Captured British Sailors Face Iranian Death Penalty

The confrontation between Iran and the UK appears to be heating up, according to the Times of London
FIFTEEN British sailors and marines arrested by Iran’s Revolutionary Guards off the coast of Iraq may be charged with spying.

A website run by associates of Mahmoud Ahmadinejad, the Iranian president, reported last night that the Britons would be put before a court and indicted.

Referring to them as “insurgents”, the site concluded: “If it is proven that they deliberately entered Iranian territory, they will be charged with espionage. If that is proven, they can expect a very serious penalty since according to Iranian law, espionage is one of the most serious offences.”

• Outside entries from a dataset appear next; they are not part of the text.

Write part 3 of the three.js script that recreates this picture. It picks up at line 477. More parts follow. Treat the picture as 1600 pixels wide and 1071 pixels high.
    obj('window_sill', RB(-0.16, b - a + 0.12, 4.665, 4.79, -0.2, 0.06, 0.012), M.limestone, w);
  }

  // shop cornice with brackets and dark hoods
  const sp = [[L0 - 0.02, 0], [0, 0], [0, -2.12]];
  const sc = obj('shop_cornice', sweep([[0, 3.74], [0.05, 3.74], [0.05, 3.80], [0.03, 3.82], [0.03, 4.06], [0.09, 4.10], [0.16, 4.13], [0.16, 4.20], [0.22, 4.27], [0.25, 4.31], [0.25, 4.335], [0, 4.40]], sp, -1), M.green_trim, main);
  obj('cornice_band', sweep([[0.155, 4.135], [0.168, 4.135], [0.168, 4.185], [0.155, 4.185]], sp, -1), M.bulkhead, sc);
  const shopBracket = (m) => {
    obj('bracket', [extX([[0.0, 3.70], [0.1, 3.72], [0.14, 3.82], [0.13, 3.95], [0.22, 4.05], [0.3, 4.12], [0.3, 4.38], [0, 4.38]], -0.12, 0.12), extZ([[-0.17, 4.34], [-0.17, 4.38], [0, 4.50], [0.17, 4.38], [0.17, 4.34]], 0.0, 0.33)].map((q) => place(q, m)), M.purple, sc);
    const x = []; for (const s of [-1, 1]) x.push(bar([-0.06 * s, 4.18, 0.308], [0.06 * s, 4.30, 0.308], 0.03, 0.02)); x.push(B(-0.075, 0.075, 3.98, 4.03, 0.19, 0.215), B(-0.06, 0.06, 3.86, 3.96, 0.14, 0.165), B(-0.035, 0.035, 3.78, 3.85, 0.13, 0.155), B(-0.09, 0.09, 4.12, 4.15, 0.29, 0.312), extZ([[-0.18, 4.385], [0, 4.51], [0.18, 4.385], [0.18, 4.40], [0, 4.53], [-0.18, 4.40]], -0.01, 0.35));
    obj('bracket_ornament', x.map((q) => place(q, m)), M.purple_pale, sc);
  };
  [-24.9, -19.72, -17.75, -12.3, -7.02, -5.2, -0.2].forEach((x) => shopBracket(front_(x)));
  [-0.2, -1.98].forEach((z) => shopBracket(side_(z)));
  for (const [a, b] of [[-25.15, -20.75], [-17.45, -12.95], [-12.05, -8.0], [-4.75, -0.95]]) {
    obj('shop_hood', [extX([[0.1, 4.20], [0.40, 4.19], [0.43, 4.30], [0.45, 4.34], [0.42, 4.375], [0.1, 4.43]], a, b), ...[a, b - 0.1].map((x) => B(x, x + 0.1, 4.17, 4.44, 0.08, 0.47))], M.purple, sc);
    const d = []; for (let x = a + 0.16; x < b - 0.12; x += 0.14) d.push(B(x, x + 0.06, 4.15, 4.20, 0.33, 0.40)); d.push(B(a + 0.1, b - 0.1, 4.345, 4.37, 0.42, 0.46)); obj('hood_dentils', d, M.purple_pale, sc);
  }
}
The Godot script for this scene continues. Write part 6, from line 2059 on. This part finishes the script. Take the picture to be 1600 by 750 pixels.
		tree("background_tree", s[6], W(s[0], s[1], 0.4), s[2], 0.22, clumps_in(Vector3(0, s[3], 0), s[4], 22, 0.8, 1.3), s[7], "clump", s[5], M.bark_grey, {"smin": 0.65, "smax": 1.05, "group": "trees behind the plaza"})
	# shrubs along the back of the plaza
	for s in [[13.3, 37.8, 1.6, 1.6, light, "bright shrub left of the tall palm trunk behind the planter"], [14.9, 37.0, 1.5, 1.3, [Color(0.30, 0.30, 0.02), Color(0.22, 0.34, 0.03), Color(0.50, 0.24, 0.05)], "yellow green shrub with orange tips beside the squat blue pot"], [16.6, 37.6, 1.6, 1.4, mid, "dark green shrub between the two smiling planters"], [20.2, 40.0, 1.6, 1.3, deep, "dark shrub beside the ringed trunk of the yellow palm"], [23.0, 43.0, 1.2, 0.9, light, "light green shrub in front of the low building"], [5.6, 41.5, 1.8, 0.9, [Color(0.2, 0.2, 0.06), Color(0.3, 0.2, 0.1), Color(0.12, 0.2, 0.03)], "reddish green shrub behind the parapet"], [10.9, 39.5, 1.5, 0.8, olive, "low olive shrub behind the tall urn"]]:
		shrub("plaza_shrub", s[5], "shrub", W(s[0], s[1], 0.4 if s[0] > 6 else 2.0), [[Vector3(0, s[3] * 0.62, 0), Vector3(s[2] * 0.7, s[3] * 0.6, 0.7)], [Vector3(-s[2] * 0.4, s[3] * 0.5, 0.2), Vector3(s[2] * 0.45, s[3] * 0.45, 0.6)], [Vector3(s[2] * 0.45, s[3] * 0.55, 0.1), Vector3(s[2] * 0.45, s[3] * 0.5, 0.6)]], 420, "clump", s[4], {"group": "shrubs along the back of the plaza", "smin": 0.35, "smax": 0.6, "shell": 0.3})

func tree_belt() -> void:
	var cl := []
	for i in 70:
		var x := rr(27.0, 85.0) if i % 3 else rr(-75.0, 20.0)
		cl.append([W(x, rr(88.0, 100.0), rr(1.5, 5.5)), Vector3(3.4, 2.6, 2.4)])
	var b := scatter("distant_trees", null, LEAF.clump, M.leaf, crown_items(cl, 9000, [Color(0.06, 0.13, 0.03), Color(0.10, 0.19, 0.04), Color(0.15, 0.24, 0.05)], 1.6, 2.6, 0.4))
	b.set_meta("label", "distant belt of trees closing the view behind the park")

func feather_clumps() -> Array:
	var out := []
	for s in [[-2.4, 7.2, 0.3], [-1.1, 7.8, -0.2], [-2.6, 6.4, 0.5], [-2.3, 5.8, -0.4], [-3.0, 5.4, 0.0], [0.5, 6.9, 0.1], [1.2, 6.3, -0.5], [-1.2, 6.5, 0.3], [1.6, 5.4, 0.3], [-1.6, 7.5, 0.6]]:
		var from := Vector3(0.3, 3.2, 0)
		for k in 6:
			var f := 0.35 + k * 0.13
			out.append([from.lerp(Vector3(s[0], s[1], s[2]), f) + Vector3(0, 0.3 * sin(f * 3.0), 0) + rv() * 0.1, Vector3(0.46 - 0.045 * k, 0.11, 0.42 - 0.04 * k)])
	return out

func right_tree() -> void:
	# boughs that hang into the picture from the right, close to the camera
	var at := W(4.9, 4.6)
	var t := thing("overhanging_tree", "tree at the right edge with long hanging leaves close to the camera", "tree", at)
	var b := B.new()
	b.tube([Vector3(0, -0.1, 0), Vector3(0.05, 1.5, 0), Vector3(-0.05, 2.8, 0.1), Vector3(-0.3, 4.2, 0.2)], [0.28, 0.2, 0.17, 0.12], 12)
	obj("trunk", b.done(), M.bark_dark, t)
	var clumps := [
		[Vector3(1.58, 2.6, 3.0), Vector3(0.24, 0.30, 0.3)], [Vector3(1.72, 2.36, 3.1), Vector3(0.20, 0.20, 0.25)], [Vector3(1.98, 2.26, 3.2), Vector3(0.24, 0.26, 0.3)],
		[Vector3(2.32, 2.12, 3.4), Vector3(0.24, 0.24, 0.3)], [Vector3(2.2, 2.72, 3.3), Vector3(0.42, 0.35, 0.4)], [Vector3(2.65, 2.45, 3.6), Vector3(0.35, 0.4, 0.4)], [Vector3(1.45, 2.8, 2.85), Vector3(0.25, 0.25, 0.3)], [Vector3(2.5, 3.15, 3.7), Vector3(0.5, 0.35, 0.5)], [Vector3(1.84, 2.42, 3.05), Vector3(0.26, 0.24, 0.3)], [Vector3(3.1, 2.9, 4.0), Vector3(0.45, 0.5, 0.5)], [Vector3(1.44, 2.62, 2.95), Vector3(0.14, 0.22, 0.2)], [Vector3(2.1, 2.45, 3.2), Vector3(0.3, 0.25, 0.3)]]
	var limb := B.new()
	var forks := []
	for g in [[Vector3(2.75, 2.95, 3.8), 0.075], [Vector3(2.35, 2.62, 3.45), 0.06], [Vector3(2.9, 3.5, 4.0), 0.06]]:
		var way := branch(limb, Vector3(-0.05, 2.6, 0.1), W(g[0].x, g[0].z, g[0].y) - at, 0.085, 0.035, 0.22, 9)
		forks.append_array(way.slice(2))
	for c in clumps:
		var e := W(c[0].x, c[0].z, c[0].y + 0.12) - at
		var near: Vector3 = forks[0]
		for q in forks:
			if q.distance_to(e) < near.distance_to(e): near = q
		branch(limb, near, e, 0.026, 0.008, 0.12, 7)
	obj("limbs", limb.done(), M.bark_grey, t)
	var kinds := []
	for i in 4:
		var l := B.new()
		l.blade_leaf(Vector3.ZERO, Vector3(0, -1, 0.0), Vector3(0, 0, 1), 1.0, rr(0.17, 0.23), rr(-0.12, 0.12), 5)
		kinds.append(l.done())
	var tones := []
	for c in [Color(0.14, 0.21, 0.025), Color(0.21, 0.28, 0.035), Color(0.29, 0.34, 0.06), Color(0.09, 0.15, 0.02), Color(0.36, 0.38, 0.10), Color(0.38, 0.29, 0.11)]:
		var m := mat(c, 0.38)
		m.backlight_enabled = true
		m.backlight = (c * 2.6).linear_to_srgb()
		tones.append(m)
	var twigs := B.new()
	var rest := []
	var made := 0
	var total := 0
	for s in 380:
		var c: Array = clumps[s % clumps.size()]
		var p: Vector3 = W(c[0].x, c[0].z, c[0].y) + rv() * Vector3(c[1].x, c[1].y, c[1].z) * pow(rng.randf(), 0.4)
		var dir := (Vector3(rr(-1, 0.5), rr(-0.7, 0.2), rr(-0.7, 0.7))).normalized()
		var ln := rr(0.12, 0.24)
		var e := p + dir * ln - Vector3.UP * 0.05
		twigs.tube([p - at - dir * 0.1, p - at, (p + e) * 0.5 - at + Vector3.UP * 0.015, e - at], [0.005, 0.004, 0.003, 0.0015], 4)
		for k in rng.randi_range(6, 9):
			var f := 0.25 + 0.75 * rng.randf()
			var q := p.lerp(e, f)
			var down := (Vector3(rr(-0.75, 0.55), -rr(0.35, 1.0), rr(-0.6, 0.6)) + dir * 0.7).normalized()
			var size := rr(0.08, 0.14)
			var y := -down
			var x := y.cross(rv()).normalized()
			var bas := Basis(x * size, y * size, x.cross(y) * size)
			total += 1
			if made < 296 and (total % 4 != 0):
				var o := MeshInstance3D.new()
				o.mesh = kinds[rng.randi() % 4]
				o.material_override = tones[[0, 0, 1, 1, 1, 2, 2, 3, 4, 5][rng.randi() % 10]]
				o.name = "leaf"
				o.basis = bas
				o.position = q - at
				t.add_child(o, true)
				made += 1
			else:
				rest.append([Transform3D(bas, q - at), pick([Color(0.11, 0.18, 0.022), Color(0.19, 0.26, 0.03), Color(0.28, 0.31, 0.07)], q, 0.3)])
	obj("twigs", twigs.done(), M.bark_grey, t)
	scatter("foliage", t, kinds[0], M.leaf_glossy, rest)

The warning followed claims by Iranian officials that the British navy personnel had been taken to Tehran, the capital, to explain their “aggressive action” in entering Iranian waters. British officials insist the servicemen were in Iraqi waters when they were held.

The penalty for espionage in Iran is death.
A friend who once served in the US Navy tells me that the only way the British marines could have been captured is if the British frigate supporting their operation backed down to the Iranian navy in the first place, when the marines were captured. He says the British could have fired on their Iranian captors, which might have stopped them. If that is indeed the case, then Britain may, in a sense, have lost its first naval engagement with the Iranian fleet...so it looks like "mush" rather than "steel" from NATO and the Iraq/Afghan "coalition of the willing."